Frequency characteristic with non-NFB

The low frequency extends down to 10hz (-1dB) within 1W output. At 10W, the frequency response below 20hz decreases because of the core saturation. From this test result, the maximum permissible output at 20hz of this transformer is estimated approximately 10W. Since the maximum permissible output is proportional to the square of the frequency ratio, the permissible output at 40hz is 40W, which is exactly the design value. The high frequency extends up to 40Khz (-3dB), which is quite a good figure considering that the transformer is driven by the pentode operation tubes. The high frequency attenuation curve is very plain without any peculiar peaks and dips.

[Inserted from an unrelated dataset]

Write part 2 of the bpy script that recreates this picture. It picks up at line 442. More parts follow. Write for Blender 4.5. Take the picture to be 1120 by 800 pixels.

Distortion factor with non-NFB

The distortion factor is graphed as below. They represent a total distortion performance of the pentode push-pull amplifier and not only that of the output transformer itself. However, you can notice that the distortion level is very low as of a non-NFB pentode push-pull amplifier. From this fact, you can evaluate that the distortion of the transformer itself is kept at low level. The excellent magnetic properties of R core is proven by the fact that the distortion curve of 100hz is not so much degraded compared to that of 1Khz.

Frequency characteristic with NFB=8dB

The graph below shows the frequency response with NFB=8dB. The low end is very flat up to 1W output. The same as the above case, the frequency response below 20hz decreases because of the core saturation at 10W output. The high frequency extends up to 60Khz (-3dB). Since the high frequency curve is very plain without peculiarities, no phase compensation to stabilize NFB operation is necessary.

Distortion factor with NFB=8dB

The graph below shows the distortion factor with NFB=8dB. The distortion curves of each frequency are quite same within the output range below 10W that falls in usual service power rate. This again proves the high performance of this audio output transformer.